---------- Source data ----------

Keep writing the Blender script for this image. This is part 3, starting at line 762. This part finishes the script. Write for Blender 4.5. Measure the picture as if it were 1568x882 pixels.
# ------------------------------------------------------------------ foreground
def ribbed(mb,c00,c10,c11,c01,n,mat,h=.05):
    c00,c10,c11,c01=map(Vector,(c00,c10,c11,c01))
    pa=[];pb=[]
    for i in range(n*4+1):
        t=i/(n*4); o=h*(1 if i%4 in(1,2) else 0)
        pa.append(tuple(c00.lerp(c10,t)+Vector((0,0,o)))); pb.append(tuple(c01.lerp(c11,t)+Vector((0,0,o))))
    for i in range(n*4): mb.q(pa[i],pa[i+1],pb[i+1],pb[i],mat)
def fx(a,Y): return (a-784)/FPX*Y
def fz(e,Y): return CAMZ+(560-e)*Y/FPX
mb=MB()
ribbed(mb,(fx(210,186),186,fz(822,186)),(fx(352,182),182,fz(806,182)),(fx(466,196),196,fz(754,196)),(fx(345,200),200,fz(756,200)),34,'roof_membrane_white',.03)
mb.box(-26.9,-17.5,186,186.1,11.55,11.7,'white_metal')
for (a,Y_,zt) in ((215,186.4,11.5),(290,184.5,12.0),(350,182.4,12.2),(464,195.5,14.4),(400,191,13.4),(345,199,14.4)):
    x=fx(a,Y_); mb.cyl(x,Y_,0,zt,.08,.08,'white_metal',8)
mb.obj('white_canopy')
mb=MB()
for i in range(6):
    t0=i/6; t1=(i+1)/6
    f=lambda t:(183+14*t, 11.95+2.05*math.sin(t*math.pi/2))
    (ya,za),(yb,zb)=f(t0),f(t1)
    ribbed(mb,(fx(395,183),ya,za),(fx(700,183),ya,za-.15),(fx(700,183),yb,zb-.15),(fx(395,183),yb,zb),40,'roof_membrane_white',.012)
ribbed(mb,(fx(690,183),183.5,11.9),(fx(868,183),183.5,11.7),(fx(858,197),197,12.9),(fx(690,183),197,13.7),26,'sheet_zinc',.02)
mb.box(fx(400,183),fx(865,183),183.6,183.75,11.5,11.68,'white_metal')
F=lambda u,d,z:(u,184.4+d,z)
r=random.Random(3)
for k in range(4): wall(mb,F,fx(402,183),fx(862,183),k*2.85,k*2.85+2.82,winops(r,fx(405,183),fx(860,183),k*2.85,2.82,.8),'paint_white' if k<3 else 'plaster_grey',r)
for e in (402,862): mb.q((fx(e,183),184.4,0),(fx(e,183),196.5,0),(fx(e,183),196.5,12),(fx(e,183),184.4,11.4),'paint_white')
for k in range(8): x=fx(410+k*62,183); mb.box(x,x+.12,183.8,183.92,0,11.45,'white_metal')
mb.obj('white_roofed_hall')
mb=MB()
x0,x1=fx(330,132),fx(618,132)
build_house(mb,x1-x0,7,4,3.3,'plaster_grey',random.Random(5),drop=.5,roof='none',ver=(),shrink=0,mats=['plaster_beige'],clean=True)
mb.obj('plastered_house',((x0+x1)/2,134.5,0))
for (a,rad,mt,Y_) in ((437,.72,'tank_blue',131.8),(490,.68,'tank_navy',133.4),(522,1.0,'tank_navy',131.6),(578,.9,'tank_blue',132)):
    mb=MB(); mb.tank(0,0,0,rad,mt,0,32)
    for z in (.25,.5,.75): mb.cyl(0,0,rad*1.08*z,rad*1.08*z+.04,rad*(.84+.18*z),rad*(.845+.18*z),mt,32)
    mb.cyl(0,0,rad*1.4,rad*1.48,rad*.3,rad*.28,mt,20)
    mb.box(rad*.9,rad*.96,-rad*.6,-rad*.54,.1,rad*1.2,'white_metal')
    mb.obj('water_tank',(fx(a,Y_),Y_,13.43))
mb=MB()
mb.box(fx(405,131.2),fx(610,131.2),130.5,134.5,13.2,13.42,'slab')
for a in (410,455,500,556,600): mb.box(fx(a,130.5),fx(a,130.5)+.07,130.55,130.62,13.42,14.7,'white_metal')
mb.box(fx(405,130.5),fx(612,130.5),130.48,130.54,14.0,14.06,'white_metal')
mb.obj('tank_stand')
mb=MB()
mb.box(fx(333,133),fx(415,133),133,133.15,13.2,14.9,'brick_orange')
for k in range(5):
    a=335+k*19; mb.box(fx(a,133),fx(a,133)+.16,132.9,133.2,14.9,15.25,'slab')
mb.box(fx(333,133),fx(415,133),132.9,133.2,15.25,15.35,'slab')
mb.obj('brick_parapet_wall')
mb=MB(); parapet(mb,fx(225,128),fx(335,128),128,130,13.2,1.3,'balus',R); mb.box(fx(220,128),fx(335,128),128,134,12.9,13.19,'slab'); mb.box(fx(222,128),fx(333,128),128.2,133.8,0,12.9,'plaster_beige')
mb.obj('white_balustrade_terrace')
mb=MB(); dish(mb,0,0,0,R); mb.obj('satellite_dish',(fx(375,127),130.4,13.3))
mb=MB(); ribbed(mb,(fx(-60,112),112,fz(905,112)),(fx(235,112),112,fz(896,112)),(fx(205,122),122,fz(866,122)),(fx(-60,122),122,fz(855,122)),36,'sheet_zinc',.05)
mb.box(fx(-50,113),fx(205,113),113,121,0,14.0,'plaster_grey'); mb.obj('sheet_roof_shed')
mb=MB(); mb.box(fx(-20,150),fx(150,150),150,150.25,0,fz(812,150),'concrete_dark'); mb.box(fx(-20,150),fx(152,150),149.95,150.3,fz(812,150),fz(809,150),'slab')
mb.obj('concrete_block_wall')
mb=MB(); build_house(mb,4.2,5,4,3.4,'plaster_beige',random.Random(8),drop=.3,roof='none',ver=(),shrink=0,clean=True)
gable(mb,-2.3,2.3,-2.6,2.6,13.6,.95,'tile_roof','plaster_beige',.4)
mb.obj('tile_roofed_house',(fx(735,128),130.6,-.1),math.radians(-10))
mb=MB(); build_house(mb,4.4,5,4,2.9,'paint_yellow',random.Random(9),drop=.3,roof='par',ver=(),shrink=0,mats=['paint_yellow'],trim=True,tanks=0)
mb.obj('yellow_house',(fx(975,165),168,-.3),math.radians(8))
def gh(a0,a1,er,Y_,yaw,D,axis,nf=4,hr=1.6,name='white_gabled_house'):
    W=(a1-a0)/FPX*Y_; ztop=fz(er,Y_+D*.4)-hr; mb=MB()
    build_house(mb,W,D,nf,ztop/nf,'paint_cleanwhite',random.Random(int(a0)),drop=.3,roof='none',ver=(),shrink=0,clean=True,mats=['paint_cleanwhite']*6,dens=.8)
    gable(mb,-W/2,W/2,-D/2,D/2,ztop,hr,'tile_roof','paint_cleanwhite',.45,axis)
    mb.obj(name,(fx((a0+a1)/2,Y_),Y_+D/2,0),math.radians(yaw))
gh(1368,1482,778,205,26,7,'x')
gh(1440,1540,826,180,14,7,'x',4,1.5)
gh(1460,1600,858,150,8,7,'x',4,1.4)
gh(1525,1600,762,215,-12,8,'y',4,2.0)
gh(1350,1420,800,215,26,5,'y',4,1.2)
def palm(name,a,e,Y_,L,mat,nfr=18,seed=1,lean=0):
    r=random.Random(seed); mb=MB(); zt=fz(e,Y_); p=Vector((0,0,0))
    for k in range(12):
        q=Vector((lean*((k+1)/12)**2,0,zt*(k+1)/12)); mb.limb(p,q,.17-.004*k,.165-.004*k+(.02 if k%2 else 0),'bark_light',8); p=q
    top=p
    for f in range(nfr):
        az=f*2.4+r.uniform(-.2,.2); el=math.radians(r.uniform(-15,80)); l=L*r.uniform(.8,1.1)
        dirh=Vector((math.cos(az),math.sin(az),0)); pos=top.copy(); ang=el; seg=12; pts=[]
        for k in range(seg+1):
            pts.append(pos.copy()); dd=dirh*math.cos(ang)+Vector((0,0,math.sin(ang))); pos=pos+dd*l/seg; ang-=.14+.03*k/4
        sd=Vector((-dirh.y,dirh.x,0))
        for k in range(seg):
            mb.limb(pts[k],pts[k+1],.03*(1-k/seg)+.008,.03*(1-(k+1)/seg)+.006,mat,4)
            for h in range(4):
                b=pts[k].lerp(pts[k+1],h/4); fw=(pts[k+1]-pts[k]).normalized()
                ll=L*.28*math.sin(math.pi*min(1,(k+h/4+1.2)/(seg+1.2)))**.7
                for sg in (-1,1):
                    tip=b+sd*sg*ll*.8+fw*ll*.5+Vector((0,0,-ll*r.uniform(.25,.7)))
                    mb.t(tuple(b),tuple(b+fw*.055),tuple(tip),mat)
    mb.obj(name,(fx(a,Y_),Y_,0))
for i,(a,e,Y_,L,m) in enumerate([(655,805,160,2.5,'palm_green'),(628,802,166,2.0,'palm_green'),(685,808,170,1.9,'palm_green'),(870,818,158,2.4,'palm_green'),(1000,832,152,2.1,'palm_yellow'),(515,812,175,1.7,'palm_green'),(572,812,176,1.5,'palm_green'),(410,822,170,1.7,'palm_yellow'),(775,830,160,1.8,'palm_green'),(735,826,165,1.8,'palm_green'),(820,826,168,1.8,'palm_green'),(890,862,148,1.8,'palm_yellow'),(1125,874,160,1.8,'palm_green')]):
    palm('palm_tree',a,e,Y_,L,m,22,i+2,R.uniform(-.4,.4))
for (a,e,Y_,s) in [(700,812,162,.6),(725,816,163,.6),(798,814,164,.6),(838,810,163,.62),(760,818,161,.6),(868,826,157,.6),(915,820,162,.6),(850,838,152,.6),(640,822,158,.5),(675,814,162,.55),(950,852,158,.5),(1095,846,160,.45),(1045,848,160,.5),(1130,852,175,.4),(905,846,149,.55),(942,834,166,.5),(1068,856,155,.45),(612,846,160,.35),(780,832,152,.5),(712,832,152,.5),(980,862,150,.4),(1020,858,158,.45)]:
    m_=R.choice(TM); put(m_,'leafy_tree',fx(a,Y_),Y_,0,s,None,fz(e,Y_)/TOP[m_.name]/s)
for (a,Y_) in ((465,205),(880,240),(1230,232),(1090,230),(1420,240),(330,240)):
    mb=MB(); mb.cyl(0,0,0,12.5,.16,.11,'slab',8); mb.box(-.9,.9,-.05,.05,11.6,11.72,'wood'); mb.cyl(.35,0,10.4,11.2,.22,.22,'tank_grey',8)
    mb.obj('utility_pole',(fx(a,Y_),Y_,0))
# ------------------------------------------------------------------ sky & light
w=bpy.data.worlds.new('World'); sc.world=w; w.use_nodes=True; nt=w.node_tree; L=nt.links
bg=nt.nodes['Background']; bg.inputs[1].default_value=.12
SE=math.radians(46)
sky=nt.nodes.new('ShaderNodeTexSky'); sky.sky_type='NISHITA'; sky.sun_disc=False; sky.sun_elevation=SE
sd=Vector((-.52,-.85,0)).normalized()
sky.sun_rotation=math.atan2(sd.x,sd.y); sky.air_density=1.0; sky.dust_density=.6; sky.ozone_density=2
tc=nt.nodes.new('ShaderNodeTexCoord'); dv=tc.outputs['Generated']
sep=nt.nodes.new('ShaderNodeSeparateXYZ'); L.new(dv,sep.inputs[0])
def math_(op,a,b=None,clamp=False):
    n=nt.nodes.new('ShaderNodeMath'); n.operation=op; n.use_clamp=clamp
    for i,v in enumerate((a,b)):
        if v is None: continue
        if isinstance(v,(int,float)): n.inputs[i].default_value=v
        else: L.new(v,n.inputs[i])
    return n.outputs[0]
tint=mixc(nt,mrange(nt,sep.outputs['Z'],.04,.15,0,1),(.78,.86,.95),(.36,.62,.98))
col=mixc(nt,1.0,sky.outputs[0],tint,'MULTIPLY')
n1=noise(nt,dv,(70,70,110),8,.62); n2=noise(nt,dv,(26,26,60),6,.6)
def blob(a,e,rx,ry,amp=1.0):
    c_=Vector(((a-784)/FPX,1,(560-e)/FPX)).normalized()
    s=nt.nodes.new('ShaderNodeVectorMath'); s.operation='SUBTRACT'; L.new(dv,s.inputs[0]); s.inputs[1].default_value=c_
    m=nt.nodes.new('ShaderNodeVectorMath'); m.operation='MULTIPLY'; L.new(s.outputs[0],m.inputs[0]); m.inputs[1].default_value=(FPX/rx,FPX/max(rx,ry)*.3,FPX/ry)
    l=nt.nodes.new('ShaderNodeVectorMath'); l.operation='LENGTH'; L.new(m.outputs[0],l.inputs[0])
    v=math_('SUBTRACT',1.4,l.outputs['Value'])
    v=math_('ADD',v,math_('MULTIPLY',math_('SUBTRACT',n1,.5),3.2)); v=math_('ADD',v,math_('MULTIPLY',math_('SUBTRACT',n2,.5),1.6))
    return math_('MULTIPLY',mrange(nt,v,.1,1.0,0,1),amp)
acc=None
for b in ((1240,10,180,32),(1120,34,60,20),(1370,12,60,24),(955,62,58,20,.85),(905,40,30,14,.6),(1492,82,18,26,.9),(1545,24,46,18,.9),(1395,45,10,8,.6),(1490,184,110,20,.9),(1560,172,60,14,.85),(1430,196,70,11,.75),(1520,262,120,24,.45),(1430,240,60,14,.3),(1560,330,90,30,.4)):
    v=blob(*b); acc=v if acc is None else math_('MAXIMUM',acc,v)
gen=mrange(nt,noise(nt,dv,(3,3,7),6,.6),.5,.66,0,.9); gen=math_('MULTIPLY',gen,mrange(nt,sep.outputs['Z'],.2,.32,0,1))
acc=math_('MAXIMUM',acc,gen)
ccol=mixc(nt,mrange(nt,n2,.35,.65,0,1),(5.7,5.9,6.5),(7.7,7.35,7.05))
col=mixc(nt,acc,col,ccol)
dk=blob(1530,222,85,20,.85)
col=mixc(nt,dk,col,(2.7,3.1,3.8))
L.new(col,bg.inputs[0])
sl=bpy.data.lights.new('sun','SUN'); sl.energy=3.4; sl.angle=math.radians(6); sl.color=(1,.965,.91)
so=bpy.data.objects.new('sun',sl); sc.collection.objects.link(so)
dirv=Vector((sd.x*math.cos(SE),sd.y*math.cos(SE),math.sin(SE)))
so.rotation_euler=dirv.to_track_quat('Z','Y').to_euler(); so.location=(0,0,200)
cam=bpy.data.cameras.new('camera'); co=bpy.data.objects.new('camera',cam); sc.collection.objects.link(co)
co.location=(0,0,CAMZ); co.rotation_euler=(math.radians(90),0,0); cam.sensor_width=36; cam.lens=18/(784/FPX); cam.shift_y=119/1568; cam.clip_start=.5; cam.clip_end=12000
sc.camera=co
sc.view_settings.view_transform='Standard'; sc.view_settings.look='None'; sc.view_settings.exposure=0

----------
---------- Source data ----------

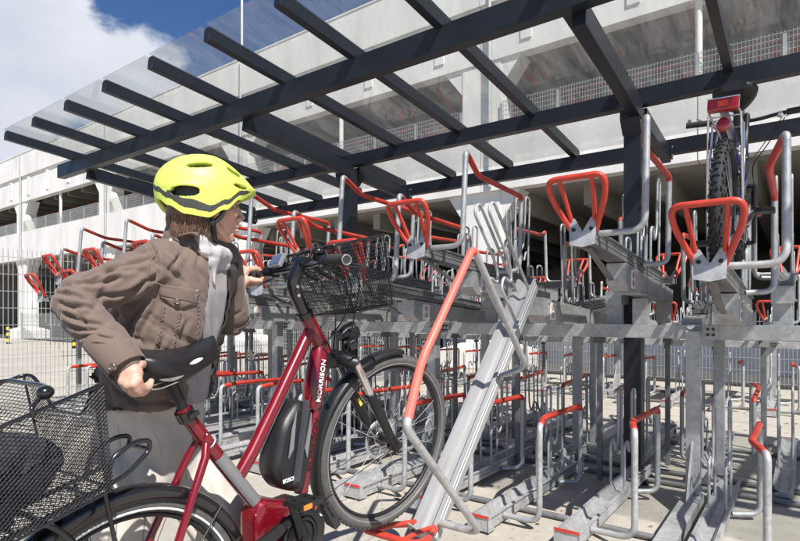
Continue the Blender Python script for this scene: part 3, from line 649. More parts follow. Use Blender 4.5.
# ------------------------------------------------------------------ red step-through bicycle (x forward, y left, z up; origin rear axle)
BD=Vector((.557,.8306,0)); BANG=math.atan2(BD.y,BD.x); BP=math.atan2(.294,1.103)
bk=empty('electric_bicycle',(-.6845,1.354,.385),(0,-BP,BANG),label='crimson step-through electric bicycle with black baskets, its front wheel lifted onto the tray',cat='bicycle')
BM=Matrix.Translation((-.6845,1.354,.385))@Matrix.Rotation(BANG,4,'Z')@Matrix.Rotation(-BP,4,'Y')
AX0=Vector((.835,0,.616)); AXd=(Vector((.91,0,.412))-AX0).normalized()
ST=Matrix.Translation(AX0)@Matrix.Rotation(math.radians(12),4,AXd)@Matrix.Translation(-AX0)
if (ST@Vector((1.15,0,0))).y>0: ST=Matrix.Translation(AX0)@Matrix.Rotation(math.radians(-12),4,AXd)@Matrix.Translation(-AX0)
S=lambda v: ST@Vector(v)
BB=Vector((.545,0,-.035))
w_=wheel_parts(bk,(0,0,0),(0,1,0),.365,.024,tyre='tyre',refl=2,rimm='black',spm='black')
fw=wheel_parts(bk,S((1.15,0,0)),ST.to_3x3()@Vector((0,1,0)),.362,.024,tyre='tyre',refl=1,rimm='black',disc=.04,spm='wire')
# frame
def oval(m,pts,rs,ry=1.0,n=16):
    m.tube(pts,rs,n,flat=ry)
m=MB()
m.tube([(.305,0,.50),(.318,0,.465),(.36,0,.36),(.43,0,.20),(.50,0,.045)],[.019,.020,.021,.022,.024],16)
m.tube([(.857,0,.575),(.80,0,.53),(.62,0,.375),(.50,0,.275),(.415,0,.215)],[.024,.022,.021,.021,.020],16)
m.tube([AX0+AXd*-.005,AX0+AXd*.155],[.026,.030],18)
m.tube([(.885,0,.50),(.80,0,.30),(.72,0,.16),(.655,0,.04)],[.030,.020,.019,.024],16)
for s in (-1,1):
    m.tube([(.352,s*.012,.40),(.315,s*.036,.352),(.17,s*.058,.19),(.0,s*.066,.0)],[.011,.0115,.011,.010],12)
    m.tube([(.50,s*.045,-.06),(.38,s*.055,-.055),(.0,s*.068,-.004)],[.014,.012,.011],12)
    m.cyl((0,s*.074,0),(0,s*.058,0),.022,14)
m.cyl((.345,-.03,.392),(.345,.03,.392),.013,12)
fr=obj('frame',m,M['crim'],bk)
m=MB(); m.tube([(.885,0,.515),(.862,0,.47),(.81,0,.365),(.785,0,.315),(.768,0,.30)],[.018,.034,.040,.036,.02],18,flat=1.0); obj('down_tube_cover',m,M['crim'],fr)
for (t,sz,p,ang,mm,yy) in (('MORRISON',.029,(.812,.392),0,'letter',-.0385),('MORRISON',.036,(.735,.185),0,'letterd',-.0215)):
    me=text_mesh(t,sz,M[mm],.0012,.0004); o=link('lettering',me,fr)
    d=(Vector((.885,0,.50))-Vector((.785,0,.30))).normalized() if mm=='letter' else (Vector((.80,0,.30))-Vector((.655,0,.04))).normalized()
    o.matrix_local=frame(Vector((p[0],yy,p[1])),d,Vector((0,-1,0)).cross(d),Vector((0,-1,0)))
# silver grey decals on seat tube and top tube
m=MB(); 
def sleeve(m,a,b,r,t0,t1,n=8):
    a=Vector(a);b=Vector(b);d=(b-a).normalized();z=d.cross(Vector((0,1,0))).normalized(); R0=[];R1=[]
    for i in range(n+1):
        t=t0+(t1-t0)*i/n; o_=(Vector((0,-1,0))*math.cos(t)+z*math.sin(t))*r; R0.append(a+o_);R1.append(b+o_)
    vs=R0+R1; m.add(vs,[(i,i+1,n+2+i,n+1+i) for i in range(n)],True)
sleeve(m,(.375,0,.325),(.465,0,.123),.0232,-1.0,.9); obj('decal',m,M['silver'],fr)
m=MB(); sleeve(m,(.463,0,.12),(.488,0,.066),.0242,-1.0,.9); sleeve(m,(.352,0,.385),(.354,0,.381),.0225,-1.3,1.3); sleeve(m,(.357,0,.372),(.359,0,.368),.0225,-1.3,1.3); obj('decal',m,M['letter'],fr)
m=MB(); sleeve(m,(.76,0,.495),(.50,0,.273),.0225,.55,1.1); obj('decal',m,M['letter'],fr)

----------

- **Task brief**
Count how many lines hold the string "Blender" and give that number alone.

- **Result of this exercise**
2